The italicized portion above captures, I think, a great part of Trump’s appeal. Many in his base like him precisely because of his preposterousness. The fact that he is causing great confusion and uncertainty among the political and media establishment suggests to them that he is a threat to the establishment, that he seems to be ‘sticking it to the elites’, without pausing to consider that he is doing no such thing but is actually sticking it to them. Outrageous statements are seen as truth telling and unconventionality as radicalism.

The argument of the so-called moderate’ and ‘centrist’ elements of the Democratic party is that the party should focus its efforts on winning the allegiance of these Trump supporters by not taking radical stands on the issues but instead adopt soothing business-friendly policies, which not coincidentally is also what their corporate donor base wants. But what the progressives are saying is that what we should offer these people is genuine truth telling and truly radical politics that really does ‘stick it to the elites’, not the faux variety peddled by Trump.

Kirn is one of those people who seem to think that liberals are to blame for pushing people like Holiday into the Trump camp by harshly criticizing them. If we had simply treated her gently, she might still be part of the liberal fold. I do not find this convincing. Of course we should not be abusive and get carried away and hurl pejorative labels willy-nilly. But we should not be silent in the face of social injustice either. Is it really the case that calling out someone for saying and doing things that are racist or bigoted or homophobic or xenophobic results in them deciding to be even more so, even if they were not so before? I doubt that someone who believes in social justice will abandon those values just because of criticisms of certain specific actions or words. The people who react angrily and decide to adopt the reactionary program in its entirety will be those who, like Holiday, simply had some unconventional views that were seen by them as radical but were not grounded in any deep principles or values.

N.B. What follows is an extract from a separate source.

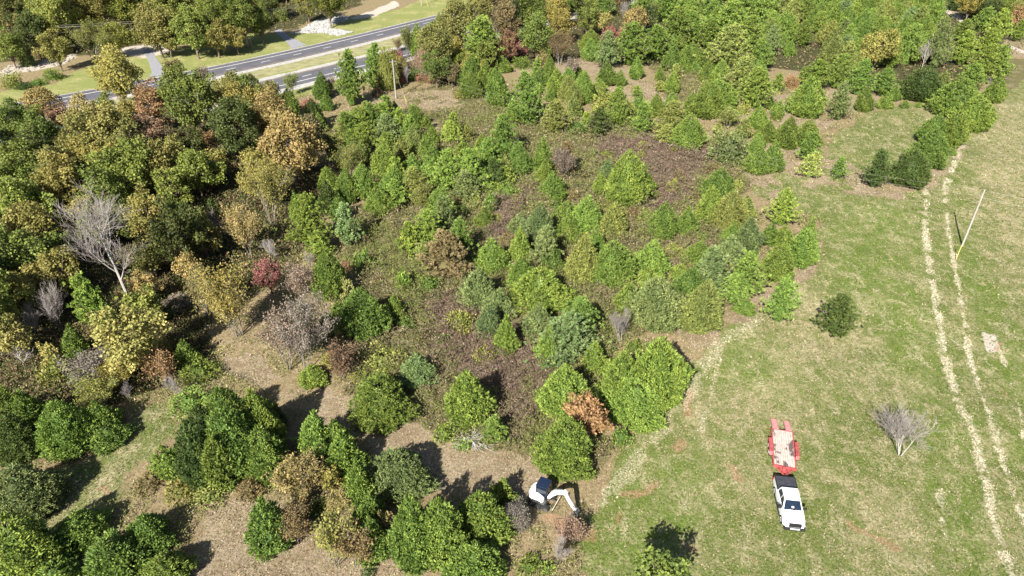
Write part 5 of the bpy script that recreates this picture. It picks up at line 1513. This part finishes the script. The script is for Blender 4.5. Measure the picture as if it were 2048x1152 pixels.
col = np.where((pt + 0.12 * rng.normal(size=len(X)) > 0.46)[:, None], c2, c1); col = np.where((rng.random(len(X)) < pur * 0.9)[:, None], c3, col)
cov_obj('bramble_undergrowth', X, Y, Z, 0.45, 0.8, (0.16 + 0.20 * rng.random(len(X))) * S_ ** 0.8, 0.26, col, np.clip(rng.normal(0.45, 0.2, len(X)), 0, 1), 'low tangled brown, purple and olive bramble between the cedars')
# meadow grass tufts
XX, YY, SS = [], [], []
for (a, b, den, sz) in [(28, 60, 95, 1.0), (60, 95, 45, 1.3), (95, 150, 16, 1.9)]:
    x, y = scatter(int((b - a) * 110 * den), -50, 60 + b * 0.6, a, b, 100 + int(a)); XX.append(x); YY.append(y); SS.append(np.full(len(x), sz))
X = np.concatenate(XX); Y = np.concatenate(YY); S_ = np.concatenate(SS); k_ = frust(X, Y); X, Y, S_ = X[k_], Y[k_], S_[k_]
m = cover(X, Y); pg = fbm(X / 1.1, Y / 1.1, 5); keep = rng.random(len(X)) < m['green'] * (0.25 + 0.9 * pg) * (1 - 0.7 * m['straw']); X, Y, S_ = X[keep], Y[keep], S_[keep]; pg = pg[keep]
big = fbm(X / 7.0, Y / 7.0, 15); lush_ = m['lush'][keep]; dry_ = m['dry'][keep]
ps = np.clip(0.35 + (big - 0.5) * 1.6 + 0.55 * dry_ - 0.42 * lush_ + (fbm(X / 0.5, Y / 0.5, 8, 2) - 0.5) * 3.2, 0.02, 0.97)
c1 = pick([(0.080, 0.122, 0.019), (0.115, 0.152, 0.030), (0.065, 0.098, 0.016), (0.165, 0.175, 0.048)], [4, 3, 2, 3], len(X)); c2 = pick([(0.30, 0.255, 0.145), (0.38, 0.325, 0.205), (0.23, 0.195, 0.095)], [4, 2, 4], len(X))
col = np.where((rng.random(len(X)) < ps)[:, None], c2, c1)
cov_obj('meadow_grass', X, Y, zg(X, Y) - 0.01, 0.55, 0.7, (0.09 + 0.13 * rng.random(len(X))) * S_, 0.40, col, np.clip(rng.normal(0.5, 0.2, len(X)), 0, 1), 'short mown meadow grass with dry straw flecks')
# straw lying in the ruts
XX, YY, SS = [], [], []
for (a, b, den, sz) in [(28, 60, 70, 1.0), (60, 95, 35, 1.4), (95, 140, 10, 2.0)]:
    x, y = scatter(int((b - a) * 80 * den), 5, 85, a, b, 300 + int(a)); XX.append(x); YY.append(y); SS.append(np.full(len(x), sz))
X = np.concatenate(XX); Y = np.concatenate(YY); S_ = np.concatenate(SS); k_ = frust(X, Y, 4); X, Y, S_ = X[k_], Y[k_], S_[k_]
m = cover(X, Y); keep = rng.random(len(X)) < m['straw'] * np.clip(fbm(X / 0.7, Y / 0.7, 44) * 3.8 - 1.35, 0.05, 1); X, Y, S_ = X[keep], Y[keep], S_[keep]
col = pick([(0.55, 0.48, 0.34), (0.66, 0.59, 0.44), (0.40, 0.335, 0.21)], [4, 3, 3], len(X))
cov_obj('loose_straw', X, Y, zg(X, Y) + 0.01, 0.25, 1.0, (0.10 + 0.14 * rng.random(len(X))) * S_, 0.3, col, rng.random(len(X)), 'pale dry straw windrows lying along the wheel ruts')
# litter and dry stalks on the tan and scrub ground
XX, YY, SS = [], [], []
for (a, b, den, sz) in [(28, 62, 75, 0.95), (62, 100, 34, 1.3), (100, 170, 9, 2.0)]:
    x, y = scatter(int((b - a) * 150 * den), -75, 75, a, b, 200 + int(a)); XX.append(x); YY.append(y); SS.append(np.full(len(x), sz))
X = np.concatenate(XX); Y = np.concatenate(YY); S_ = np.concatenate(SS); k_ = frust(X, Y); X, Y, S_ = X[k_], Y[k_], S_[k_]
m = cover(X, Y); other = np.clip(1 - m['green'] - m['bram'] - m['pale'] - m['verge'], 0, 1)
clump = fbm(X / 2.4, Y / 2.4, 70); keep = rng.random(len(X)) < other * (0.15 + 1.1 * clump); X, Y, S_ = X[keep], Y[keep], S_[keep]; tn = m['tan'][keep]; fo = m['forest'][keep]; clump = clump[keep]
weed = (1 - 0.75 * tn) * (clump > 0.5)
c1 = pick([(0.38, 0.30, 0.19), (0.48, 0.40, 0.27), (0.22, 0.16, 0.095)], [4, 2, 4], len(X)); c2 = pick([(0.16, 0.18, 0.045), (0.22, 0.23, 0.07), (0.30, 0.27, 0.13), (0.10, 0.13, 0.03)], [3, 3, 2, 3], len(X)); c3 = pick([(0.13, 0.09, 0.05), (0.09, 0.10, 0.03), (0.2, 0.14, 0.08)], [3, 3, 2], len(X))
col = np.where((rng.random(len(X)) < 0.75 * weed + 0.12)[:, None], c2, c1); col = np.where((rng.random(len(X)) < fo)[:, None], c3, col)
cov_obj('dry_weeds', X, Y, zg(X, Y) + weed * (0.35 + 1.6 * np.clip(clump - 0.5, 0, 1)) * rng.random(len(X)) ** 0.5, 0.6, 0.8, (0.09 + 0.13 * rng.random(len(X)) + 0.12 * weed) * S_, 0.24, col, rng.random(len(X)), 'dead leaves, dry stalks and low weeds on tan ground')

# undergrowth of the woods
XX, YY, SS = [], [], []
for (a, b, den, sz) in [(34, 70, 26, 1.0), (70, 120, 12, 1.5), (120, 300, 2.2, 2.6)]:
    x, y = scatter(int((b - a) * 260 * den), -150 if b > 120 else -75, 150 if b > 120 else 20, a, b, 400 + int(a)); XX.append(x); YY.append(y); SS.append(np.full(len(x), sz))
X = np.concatenate(XX); Y = np.concatenate(YY); S_ = np.concatenate(SS); k_ = frust(X, Y); X, Y, S_ = X[k_], Y[k_], S_[k_]
m = cover(X, Y); keep = rng.random(len(X)) < m['forest'] * (0.2 + 1.0 * fbm(X / 3, Y / 3, 33)); X, Y, S_ = X[keep], Y[keep], S_[keep]
mh = 0.2 + 3.2 * np.clip(fbm(X / 3.0, Y / 3.0, 47) - 0.3, 0, 1)
col = pick([(0.07, 0.10, 0.025), (0.12, 0.13, 0.04), (0.17, 0.12, 0.06), (0.22, 0.16, 0.09), (0.10, 0.07, 0.04)], [4, 3, 3, 2, 2], len(X))
cov_obj('forest_undergrowth', X, Y, zg(X, Y) + mh * rng.random(len(X)), 0.4, 0.9, (0.2 + 0.2 * rng.random(len(X))) * S_ ** 0.8, 0.45, col, rng.random(len(X)), 'dim saplings, vines and leaf litter under the forest trees')

# riprap beside the second driveway
def rocks(name, polys, n_, r0, r1, m_, label):
    global rng
    s_v, s_f = [], []; cnt = 0
    bmr = bmesh.new(); bmesh.ops.create_icosphere(bmr, subdivisions=1, radius=1); bv = np.array([v.co for v in bmr.verts]); bf = [[v.index for v in f.verts] for f in bmr.faces]; bmr.free()
    for poly in polys:
        P = np.array(poly); k = 0
        while k < n_:
            x = rng.uniform(P[:, 0].min(), P[:, 0].max()); y = rng.uniform(P[:, 1].min(), P[:, 1].max())
            if not in_poly(poly, x, y): continue
            k += 1; r = rng.uniform(r0, r1); v = bv * (1 + 0.35 * (rng.random((len(bv), 1)) - 0.5)) * np.array((1, rng.uniform(0.7, 1.1), rng.uniform(0.5, 0.8))) * r
            a = rng.uniform(0, 6.3); ca, sa = math.cos(a), math.sin(a); v = np.stack([v[:, 0] * ca - v[:, 1] * sa + x, v[:, 0] * sa + v[:, 1] * ca + y, v[:, 2] + r * 0.25], 1)
            s_v.extend(map(tuple, v)); s_f.extend([[i + cnt for i in f] for f in bf]); cnt += len(bv)
    mm = bpy.data.meshes.new(name); mm.from_pydata(s_v, [], s_f); mm.materials.append(m_); o = link(name, mm, None); o['kind'] = 'stuff'; o['label'] = label
rocks('riprap', [RIP], 1500, 0.18, 0.5, mat('limestone_riprap', (0.33, 0.325, 0.31), 0.9, vary=0.25, scale=0.6), 'heap of pale broken rock lining the ditch by the highway')
rocks('creek_stones', [CREEK], 500, 0.15, 0.45, mat('creek_stone', (0.28, 0.25, 0.21), 0.9, vary=0.25, scale=0.6), 'pale stones on the dry creek bed at far left')

# brush pile of cut limbs at the end of the tan strip
b = un(944, 884); t = empty('brush_pile', (b[0], b[1], 0.0), 0, 'heap of pale cut branches at the edge of the tan strip', 'brush pile')
s = Soup(); rng = np.random.default_rng(5)
for i in range(120):
    a = rng.uniform(0, 6.3); r = rng.uniform(0, 0.9); p = np.array((r * math.cos(a) * 1.5, r * math.sin(a), rng.uniform(0.05, 0.55 * (1.2 - r)))); d = np.array((math.cos(a) + rng.normal() * 0.6, math.sin(a) + rng.normal() * 0.6, rng.normal() * 0.25))
    limb(s, p, d, rng.uniform(0.6, 1.7), rng.uniform(0.015, 0.045), 4, 0.2, 0.0, 3)
link('cut_branches', s.mesh('cut_branches', [M_PALEBARK]), t)
s = Soup()
b = un(1140, 1062)
for i in range(90):
    a = rng.uniform(0, 6.3); r = rng.uniform(0, 1.1); p = np.array((r * math.cos(a) * 1.2, r * math.sin(a), rng.uniform(0.03, 0.3))); limb(s, p, (rng.normal(), rng.normal(), rng.normal() * 0.3 + 0.15), rng.uniform(0.5, 1.4), rng.uniform(0.012, 0.035), 4, 0.25, 0.0, 3)
t = empty('brush_pile', (b[0], b[1], 0.0), 0, 'low heap of reddish torn roots below the excavator bucket', 'brush pile'); link('torn_roots', s.mesh('torn_roots', [mat('torn_root', (0.24, 0.165, 0.115), 0.9, vary=0.3)]), t)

As usual, cartoonist Tom Tomorrow captures is a few panels what it took me this whole essay to say.

Comments

  1. mnb0 says

    That cartoon applies to way too many “prominent” Dutch right wing nuts as well.

  2. Matt G says

    So, she is not bothered by the fact that he lies consistently, knows absolutely nothing about anything related to the US government, foreign policy or constitution, is a total hypocrite, has cheated regular people his entire life, brags about sexual assault and infidelity, etc.?

  3. Mano Singham says

    Matt G. @#2,

    No, she is not bothered by any of that. Note that what she liked about him was his brash attitude. She did not mention any policies.

  4. says

    Holiday was shocked. “I’d thought that I was protected as a feminist, but then I started to realize feminism wasn’t what I’d always thought. It wasn’t about lifting women. It was about lifting certain women.”

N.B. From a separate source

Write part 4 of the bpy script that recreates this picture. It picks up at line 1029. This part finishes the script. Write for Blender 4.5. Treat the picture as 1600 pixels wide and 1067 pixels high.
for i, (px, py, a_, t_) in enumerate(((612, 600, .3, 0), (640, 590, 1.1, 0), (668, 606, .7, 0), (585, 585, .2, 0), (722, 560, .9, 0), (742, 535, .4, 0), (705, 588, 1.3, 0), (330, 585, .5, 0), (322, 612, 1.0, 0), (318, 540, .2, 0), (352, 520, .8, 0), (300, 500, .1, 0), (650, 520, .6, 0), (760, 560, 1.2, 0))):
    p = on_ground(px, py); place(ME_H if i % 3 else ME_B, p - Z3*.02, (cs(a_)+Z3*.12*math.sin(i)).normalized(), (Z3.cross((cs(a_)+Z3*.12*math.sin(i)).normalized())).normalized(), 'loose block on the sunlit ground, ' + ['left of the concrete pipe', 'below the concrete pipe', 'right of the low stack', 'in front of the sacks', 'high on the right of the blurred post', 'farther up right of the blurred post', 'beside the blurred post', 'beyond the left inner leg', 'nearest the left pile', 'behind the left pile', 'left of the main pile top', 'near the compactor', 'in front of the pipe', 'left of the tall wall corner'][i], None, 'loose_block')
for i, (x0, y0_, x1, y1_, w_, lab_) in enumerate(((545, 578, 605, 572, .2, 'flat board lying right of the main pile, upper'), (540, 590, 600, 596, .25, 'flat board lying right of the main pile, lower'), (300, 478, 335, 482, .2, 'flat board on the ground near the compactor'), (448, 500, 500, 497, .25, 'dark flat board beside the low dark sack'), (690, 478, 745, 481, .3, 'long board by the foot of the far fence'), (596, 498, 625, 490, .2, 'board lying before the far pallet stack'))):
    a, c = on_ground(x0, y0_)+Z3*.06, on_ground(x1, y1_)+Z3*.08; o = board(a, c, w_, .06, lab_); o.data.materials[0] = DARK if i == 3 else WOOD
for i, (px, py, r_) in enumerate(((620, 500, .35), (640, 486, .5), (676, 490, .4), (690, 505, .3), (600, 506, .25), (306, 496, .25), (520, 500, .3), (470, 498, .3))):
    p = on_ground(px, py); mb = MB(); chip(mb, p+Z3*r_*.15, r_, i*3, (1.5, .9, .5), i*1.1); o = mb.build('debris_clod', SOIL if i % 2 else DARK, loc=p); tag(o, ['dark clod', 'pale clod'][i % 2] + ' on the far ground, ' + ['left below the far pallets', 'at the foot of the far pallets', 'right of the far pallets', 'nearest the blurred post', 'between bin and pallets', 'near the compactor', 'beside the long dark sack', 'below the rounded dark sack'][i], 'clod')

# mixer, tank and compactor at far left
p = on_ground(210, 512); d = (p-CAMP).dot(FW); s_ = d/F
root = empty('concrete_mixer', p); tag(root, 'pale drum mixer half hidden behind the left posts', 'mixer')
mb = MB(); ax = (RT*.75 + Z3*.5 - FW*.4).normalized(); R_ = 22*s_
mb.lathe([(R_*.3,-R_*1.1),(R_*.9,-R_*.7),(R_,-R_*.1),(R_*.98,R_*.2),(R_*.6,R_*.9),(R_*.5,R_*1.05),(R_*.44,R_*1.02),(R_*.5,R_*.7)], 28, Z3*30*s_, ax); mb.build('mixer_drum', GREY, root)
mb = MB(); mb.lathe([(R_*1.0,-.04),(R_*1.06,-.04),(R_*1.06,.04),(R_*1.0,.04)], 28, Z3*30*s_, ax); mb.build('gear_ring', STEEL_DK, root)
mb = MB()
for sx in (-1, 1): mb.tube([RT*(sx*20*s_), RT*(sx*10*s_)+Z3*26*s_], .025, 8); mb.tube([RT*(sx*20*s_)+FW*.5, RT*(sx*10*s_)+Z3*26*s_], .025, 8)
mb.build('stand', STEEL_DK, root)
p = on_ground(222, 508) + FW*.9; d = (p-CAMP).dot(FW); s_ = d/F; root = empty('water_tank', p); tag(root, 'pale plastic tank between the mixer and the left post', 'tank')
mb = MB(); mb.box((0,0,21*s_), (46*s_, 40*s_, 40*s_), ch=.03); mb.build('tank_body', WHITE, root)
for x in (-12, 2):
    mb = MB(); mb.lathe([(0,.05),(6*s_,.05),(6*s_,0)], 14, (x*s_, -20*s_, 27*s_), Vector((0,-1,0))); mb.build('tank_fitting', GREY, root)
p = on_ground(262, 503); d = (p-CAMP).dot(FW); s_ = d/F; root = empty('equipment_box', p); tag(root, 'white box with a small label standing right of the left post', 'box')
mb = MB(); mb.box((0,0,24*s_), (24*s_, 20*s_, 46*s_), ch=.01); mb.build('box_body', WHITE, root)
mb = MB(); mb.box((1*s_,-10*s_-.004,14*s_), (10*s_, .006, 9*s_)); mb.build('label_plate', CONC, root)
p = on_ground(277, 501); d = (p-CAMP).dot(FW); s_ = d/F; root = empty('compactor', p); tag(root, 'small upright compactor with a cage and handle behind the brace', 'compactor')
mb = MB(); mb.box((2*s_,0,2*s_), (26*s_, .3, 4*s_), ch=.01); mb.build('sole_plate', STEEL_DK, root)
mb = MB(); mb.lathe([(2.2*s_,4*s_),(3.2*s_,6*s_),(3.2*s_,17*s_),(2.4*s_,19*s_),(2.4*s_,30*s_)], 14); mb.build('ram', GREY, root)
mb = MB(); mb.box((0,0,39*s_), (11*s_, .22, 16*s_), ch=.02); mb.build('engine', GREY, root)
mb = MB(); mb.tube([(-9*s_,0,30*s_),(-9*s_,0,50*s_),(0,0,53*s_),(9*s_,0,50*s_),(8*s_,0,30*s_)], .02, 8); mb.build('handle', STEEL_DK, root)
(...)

    We hear this complaint all the time from conservatives too, and it only shows one thing -- that they don’t know what feminism is. They have a strawman in their head that it’s about supporting all women all the time no matter what those women stand for. “I’m the first woman to ever run a gas chamber operation! You’d think these so-called ‘feminists’ would support me!”

    Also, she doesn’t like being criticized. A lot of people don’t, especially white people (but definitely not exclusively). They’re used to going around unchallenged, so when they say or do something problematic, they freak out.

    I made that “definitely not exclusively” note with a very specific example in mind -- Candace Owens. Owens first came to prominence with Social Autopsy, which was basically about doxxing bullies. G*merg*ters initially freaked out because, well, do I need to say why? But harassment target Zoe Quinn reached out to Owens to explain why this was a bad idea, and Owens freaked out. That led to Owens being embraced by GG and essentially love bombed.

    http://www.wehuntedthemammoth.com/?s=candace+owens

    So Candace Owens is now a far-right conservative. I can see the same thing in what Holiday is saying. She got criticized from the left and the right swung in to tell her how horrible those nasty libs are. She sees Orange Yeller’s bluster and refusal to apologize for anything as good things. The same people who criticized her are now criticizing him, and she’s a Good Person that is being unjustly maligned so that must be true for him too.

  5. Holms says

    I notice she made no mention of what her political stances were back when she was oh so liberal, aside from an anti-pollution item. Nor did she say what she was being criticised for, only the simple fact that she was being criticised at all. It is not very difficult to imagine then that maybe she was being criticised for an illiberal view of some sort, and was never very liberal in the first place.

  6. says

    Holiday reminds me somewhat of my father. He calls himself a liberal, but I’ve come to the conclusion that he’s more of a contrarian than anything. And since he lives in a very conservative area (about 85% of the vote went to Trump and Clinton didn’t even break double digits with third party votes), that means voting and speaking against Republicans, though he has expressed racist views quite similar to Trump.

  7. Rob Grigjanis says

    I’m trying to imagine the thought processes of someone who starts off believing in universal healthcare (say), and changing their mind because people were mean to them. All I can come up with is that there were no thought processes, or strongly held beliefs. Just moving from one tribe to another that’s more friendly towards them. Sad, pathetic, and a bit scary.

    It’s like becoming a theist because some atheists said nasty things to you. There’s really nowt as queer as folk.